··· PROVIDED MATERIAL

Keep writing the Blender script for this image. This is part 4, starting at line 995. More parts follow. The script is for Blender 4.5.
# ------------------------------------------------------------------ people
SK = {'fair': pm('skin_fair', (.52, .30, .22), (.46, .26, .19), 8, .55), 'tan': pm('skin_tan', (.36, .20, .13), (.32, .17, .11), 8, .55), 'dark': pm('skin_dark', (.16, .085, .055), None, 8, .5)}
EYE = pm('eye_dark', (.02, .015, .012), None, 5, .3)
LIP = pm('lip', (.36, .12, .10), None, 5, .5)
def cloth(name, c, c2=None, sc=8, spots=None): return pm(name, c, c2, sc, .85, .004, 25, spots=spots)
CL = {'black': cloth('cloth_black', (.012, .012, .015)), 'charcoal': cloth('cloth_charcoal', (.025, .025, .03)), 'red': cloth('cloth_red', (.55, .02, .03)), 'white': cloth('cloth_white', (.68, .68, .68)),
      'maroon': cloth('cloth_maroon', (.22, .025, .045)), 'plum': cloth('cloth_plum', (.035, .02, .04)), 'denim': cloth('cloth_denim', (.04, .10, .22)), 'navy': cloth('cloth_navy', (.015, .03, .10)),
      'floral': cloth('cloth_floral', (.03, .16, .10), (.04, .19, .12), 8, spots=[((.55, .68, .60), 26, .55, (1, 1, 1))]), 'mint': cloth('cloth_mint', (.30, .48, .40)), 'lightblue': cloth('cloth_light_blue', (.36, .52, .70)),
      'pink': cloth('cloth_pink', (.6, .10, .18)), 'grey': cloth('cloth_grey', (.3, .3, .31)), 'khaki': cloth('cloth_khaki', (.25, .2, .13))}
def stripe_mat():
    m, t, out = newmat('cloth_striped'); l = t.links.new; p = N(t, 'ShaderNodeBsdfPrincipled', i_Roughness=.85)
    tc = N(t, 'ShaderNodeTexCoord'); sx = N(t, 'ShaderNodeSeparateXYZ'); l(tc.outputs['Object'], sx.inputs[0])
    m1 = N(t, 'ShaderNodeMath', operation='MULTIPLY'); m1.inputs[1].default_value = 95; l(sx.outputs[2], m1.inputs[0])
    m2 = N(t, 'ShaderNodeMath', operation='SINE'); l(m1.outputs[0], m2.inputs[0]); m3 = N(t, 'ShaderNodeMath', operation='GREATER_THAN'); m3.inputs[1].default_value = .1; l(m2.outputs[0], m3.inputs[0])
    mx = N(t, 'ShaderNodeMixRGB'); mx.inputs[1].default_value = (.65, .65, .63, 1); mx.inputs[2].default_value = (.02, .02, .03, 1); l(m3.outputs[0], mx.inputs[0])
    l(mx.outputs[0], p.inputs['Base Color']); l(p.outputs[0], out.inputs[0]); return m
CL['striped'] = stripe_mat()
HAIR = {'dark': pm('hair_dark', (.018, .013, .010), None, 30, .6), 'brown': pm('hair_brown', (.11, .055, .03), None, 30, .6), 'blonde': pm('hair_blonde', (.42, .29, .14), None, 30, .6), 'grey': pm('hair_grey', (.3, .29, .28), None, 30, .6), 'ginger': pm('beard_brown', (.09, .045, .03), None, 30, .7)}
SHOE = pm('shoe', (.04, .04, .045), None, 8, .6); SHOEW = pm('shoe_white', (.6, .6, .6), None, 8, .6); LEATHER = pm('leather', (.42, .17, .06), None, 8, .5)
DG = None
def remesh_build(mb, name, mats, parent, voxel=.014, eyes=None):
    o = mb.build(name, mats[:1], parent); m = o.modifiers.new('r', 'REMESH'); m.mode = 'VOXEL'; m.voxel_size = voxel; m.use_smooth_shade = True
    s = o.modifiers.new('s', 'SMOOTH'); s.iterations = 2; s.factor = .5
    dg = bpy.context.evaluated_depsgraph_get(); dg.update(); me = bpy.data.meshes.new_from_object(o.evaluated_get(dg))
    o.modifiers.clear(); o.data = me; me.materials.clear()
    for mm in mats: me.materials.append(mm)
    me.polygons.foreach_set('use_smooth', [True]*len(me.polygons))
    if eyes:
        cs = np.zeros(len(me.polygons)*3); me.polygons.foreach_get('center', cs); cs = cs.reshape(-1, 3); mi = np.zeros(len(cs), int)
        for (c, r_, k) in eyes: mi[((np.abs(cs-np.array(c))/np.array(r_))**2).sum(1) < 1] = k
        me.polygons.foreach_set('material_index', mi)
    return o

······

WRITTEN PROBLEM -
Copy out all of the lines above exactly.

FINISHED EXERCISE -
Keep writing the Blender script for this image. This is part 4, starting at line 995. More parts follow. The script is for Blender 4.5.
# ------------------------------------------------------------------ people
SK = {'fair': pm('skin_fair', (.52, .30, .22), (.46, .26, .19), 8, .55), 'tan': pm('skin_tan', (.36, .20, .13), (.32, .17, .11), 8, .55), 'dark': pm('skin_dark', (.16, .085, .055), None, 8, .5)}
EYE = pm('eye_dark', (.02, .015, .012), None, 5, .3)
LIP = pm('lip', (.36, .12, .10), None, 5, .5)
def cloth(name, c, c2=None, sc=8, spots=None): return pm(name, c, c2, sc, .85, .004, 25, spots=spots)
CL = {'black': cloth('cloth_black', (.012, .012, .015)), 'charcoal': cloth('cloth_charcoal', (.025, .025, .03)), 'red': cloth('cloth_red', (.55, .02, .03)), 'white': cloth('cloth_white', (.68, .68, .68)),
      'maroon': cloth('cloth_maroon', (.22, .025, .045)), 'plum': cloth('cloth_plum', (.035, .02, .04)), 'denim': cloth('cloth_denim', (.04, .10, .22)), 'navy': cloth('cloth_navy', (.015, .03, .10)),
      'floral': cloth('cloth_floral', (.03, .16, .10), (.04, .19, .12), 8, spots=[((.55, .68, .60), 26, .55, (1, 1, 1))]), 'mint': cloth('cloth_mint', (.30, .48, .40)), 'lightblue': cloth('cloth_light_blue', (.36, .52, .70)),
      'pink': cloth('cloth_pink', (.6, .10, .18)), 'grey': cloth('cloth_grey', (.3, .3, .31)), 'khaki': cloth('cloth_khaki', (.25, .2, .13))}
def stripe_mat():
    m, t, out = newmat('cloth_striped'); l = t.links.new; p = N(t, 'ShaderNodeBsdfPrincipled', i_Roughness=.85)
    tc = N(t, 'ShaderNodeTexCoord'); sx = N(t, 'ShaderNodeSeparateXYZ'); l(tc.outputs['Object'], sx.inputs[0])
    m1 = N(t, 'ShaderNodeMath', operation='MULTIPLY'); m1.inputs[1].default_value = 95; l(sx.outputs[2], m1.inputs[0])
    m2 = N(t, 'ShaderNodeMath', operation='SINE'); l(m1.outputs[0], m2.inputs[0]); m3 = N(t, 'ShaderNodeMath', operation='GREATER_THAN'); m3.inputs[1].default_value = .1; l(m2.outputs[0], m3.inputs[0])
    mx = N(t, 'ShaderNodeMixRGB'); mx.inputs[1].default_value = (.65, .65, .63, 1); mx.inputs[2].default_value = (.02, .02, .03, 1); l(m3.outputs[0], mx.inputs[0])
    l(mx.outputs[0], p.inputs['Base Color']); l(p.outputs[0], out.inputs[0]); return m
CL['striped'] = stripe_mat()
HAIR = {'dark': pm('hair_dark', (.018, .013, .010), None, 30, .6), 'brown': pm('hair_brown', (.11, .055, .03), None, 30, .6), 'blonde': pm('hair_blonde', (.42, .29, .14), None, 30, .6), 'grey': pm('hair_grey', (.3, .29, .28), None, 30, .6), 'ginger': pm('beard_brown', (.09, .045, .03), None, 30, .7)}
SHOE = pm('shoe', (.04, .04, .045), None, 8, .6); SHOEW = pm('shoe_white', (.6, .6, .6), None, 8, .6); LEATHER = pm('leather', (.42, .17, .06), None, 8, .5)
DG = None
def remesh_build(mb, name, mats, parent, voxel=.014, eyes=None):
    o = mb.build(name, mats[:1], parent); m = o.modifiers.new('r', 'REMESH'); m.mode = 'VOXEL'; m.voxel_size = voxel; m.use_smooth_shade = True
    s = o.modifiers.new('s', 'SMOOTH'); s.iterations = 2; s.factor = .5
    dg = bpy.context.evaluated_depsgraph_get(); dg.update(); me = bpy.data.meshes.new_from_object(o.evaluated_get(dg))
    o.modifiers.clear(); o.data = me; me.materials.clear()
    for mm in mats: me.materials.append(mm)
    me.polygons.foreach_set('use_smooth', [True]*len(me.polygons))
    if eyes:
        cs = np.zeros(len(me.polygons)*3); me.polygons.foreach_get('center', cs); cs = cs.reshape(-1, 3); mi = np.zeros(len(cs), int)
        for (c, r_, k) in eyes: mi[((np.abs(cs-np.array(c))/np.array(r_))**2).sum(1) < 1] = k
        me.polygons.foreach_set('material_index', mi)
    return o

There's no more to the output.